Protecting Europe’s Privacy

Here we go again: Another violation of the basic right to privacy. Another public outcry. Another blow to citizens’ trust in the security of their personal data. Yet more evidence that something fundamental has to change if we want to stop citizens from worrying about somebody watching every time they visit a Web site or write an e-mail.

The Prism scheme allows the national security agencies of the United States to access E.U. citizens’ personal data. While the scale of the program is not yet entirely clear, Europeans are being put at a severe disadvantage compared with U.S. citizens. Through Prism, American national security authorities are able to survey E.U. citizens in a way that would likely be unconstitutional if applied to U.S. nationals. What is more, E.U. citizens are not even given a chance to use American courts to attain any kind of remedy or recourse.

This is a wake-up call for all those who have been blocking the European Commission’s reform of Europe’s data protection rules — ignoring just how much consumers worry about attacks on their right to privacy. The vast majority of citizens have long suspected that their data held by companies could be used — or abused — without them knowing about it.

This lack of trust is highly damaging to citizens’ faith in the rule of law. It is also damaging to economic growth, as vast swaths of our economy depend on citizens entrusting business with their data. Those who ignore people’s concerns are putting a lot more at stake than they probably realize.

The European Commission has answered such concerns. Europe is one of the few places in the world that already has strong data protection rules, dating from 1995. And we have proposed to reform the E.U.’s data protection rules to make them even stronger — and to set clear rules for the flow of data beyond Europe. The reform, adopted by the commission in January 2012, still needs to be adopted by member states sitting on the council and by the European Parliament to become law. Only if we enact this reform will citizens regain their trust in the way their personal data is handled.

People must be given greater control over their data, with a reinforced right to be forgotten and a right to data portability. People need to know that staying silent is not the same as giving consent to have your data processed. And they need a guarantee that when their privacy has been violated, they are not the last ones to find out about it, via leaks in the media.

The Prism scandal caused a storm in Europe because it hit a raw nerve. Europeans care about their privacy. They want rules that can help prevent violations of their rights by companies or law enforcement agencies from Europe and beyond.

The tools to enable us to deal with this kind of scenario are contained in the European Commission’s proposal. It’s time that governments as well as members of the European Parliament show their commitment to protecting citizens’ data. It’s time they start working with the commission in a sober, constructive way to make sure the proposals are adopted swiftly.

The E.U.’s draft law contains four key building blocks for a system of strong data protection.
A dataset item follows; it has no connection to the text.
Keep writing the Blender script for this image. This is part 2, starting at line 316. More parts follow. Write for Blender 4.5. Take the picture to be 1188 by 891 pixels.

The first one is a clear provision on the territory where the rules apply. It has to be made certain that companies from outside Europe abide by E.U. data protection laws when they offer and sell products and services to consumers in the Union. If you want to play in our backyard, you have to play by our rules.

Secondly, we need a broad definition of personal data. This should include not just the content of e-mails and phone calls, for example, but related traffic data as well, such as information on where something was sent from or how long somebody spent talking on the phone.

Thirdly, we must not limit the rules to those companies that collect citizens’ data. Rather, we have to include processors of those data as well — such as cloud providers — because, as the Prism scandal shows, they also present an avenue for those who want to access data. The E.U. needs specific rules on the obligations and liability of those processors.

And finally we must have safeguards against the unfettered international transfer of data. The rules must ensure that E.U. citizens’ data are transferred to non-European law enforcement authorities only in situations that are well defined, exceptional and subject to judicial review.

The Prism scandal has sparked a debate about civil liberties in general and privacy in particular. Politicians in Europe and beyond should show that they have listened. Trust is something that is earned, not given. The E.U.’s data protection reform is the right tool to earn citizens’ trust. It is within our reach. It is time to act.

Viviane Reding is vice president of the European Commission and the E.U. justice commissioner.